Breakfast round-the-clock is a must, of course. A surly Greek or Italian waitstaff. A well-trafficked counter lined with stick-to-me stools. And, the crown jewel, a pastry display (rotating is ideal, but not required) with a selection of unidentifiable but dazzling desserts, most topped with jellied fruit. In addition, shiny surfaces (steel or chrome, polished to a high sheen) are key for mate hunting, as they allow you to survey all areas of the establishment with a few quick flicks of your eyes.

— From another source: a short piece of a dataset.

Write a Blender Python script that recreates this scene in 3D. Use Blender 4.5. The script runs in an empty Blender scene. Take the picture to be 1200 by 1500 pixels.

3. Location, location, location. Although diners nationwide attract a highly datable, less pretentious demographic than your average corner bistro, you are most likely to Mr. or Ms. Right in the neighborhood where he or she works or lives. Unlike the narrow-hip clubs and bars of SoHo, where even the Bridge-and-Tunnel people are hustling to wedge themselves in, most do not venture far off the beaten path for chicken salad on rye.

If you have your heart set on an investment banker with a yen for egg creams (and don't we all?) go to your city's financial district and stake out the diners catering to J.P. Morgan. Don't feel like the stalking thing today? Head to your local joint. If you like the vibe, keep dropping by. Remember, familiarity breeds balls: the more comfortable you feel, the more likely you are to initiate conversations with random strangers when they've got coleslaw stuck to their chin. And that's a good thing.

[Editor's Note: You can often find Team BG at Corfu, just around the corner here on 10th Ave., tucking into a Monte Cristo or the Souvlaki Deluxe, getting sassed by our beloved, hard-as-nails waitress Judy. And yet, we have to confess: nothing can ever beat the Doodle.]